To clarify, I am not claiming here that all arguments against the idea that God guides evolution by acting undetectably at the quantum level will necessarily involve value judgments; I am only claiming that one of Myers’s arguments did. I am also not attempting to defend the idea in general, or any specific version of it, against all arguments against it; I am only claiming that one of Myers’s arguments against Miller’s version of the idea rested on a substantive and undefended value judgment.

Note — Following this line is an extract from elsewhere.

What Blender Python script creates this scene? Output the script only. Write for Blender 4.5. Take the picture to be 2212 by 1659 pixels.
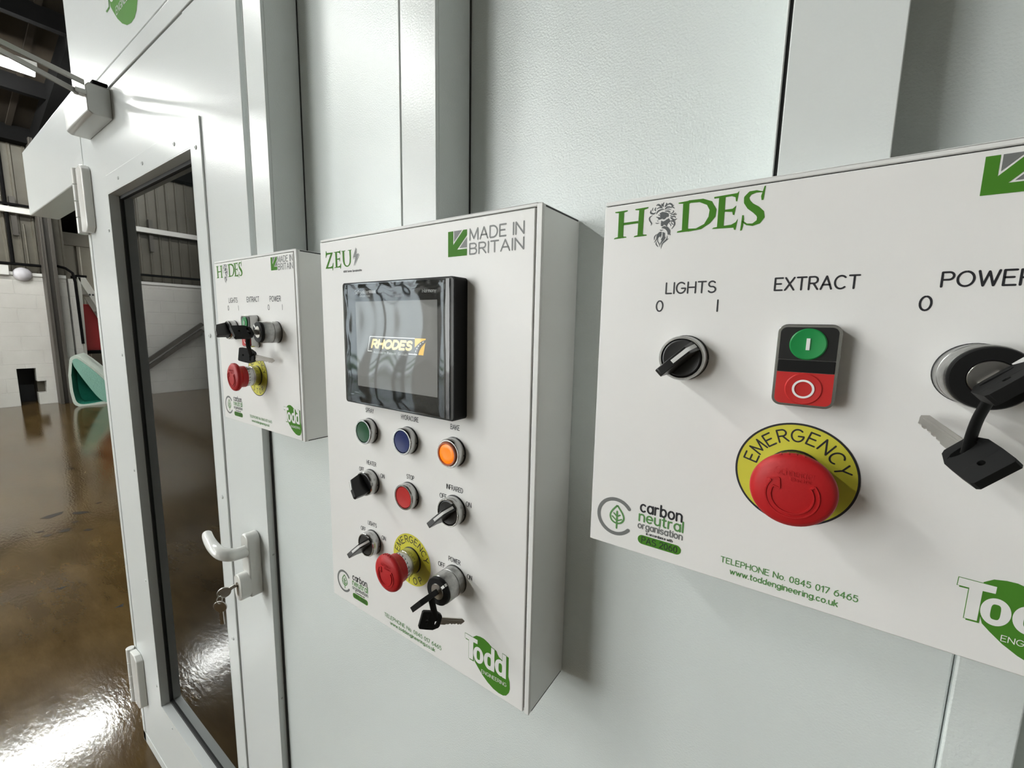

More could be said about the rest of Myers’s arguments about the idea that God guides evolution by acting undetectably at the quantum level, and indeed more could be said about whether the idea is defensible, but I’m not going to try to to do it now (and perhaps not ever: as I said, I’m not particularly interested in the scholarship here). I stand by the judgment that The Happy Atheist’s treatment of these issues is amusing, though. (It quotes Douglas Adams and Terry Pratchett!)
Let me end with a few points of agreement and disagreement. I agree with Coyne (and Myers) that the idea that God guides evolution by acting undetectably at the quantum level is untestable: the inclusion of the word “undetectably” is a clue. (But I disagree that it is a God-of-the-gaps proposal: it merely asserts, rightly or wrongly, the compatibility of divine action with our best scientific theories, whereas a true God-of-the-gaps proposal would take the current absence of a naturalistic explanation of a phenomenon as evidence of the existence of God.) I also agree that untestable ideas, including supernatural “add-ons” (in Coyne’s phrase), are not within science’s domain. But that doesn’t mean, contra Coyne, that they are not of interest to theology. I suspect that, insofar as untestable ideas are of interest to theology, theology itself is not of interest to Coyne: a waste of time at best, and probably a great deal worse. It’s evolution, not theology, that I’m interested in defending, so perhaps I’ll leave it there.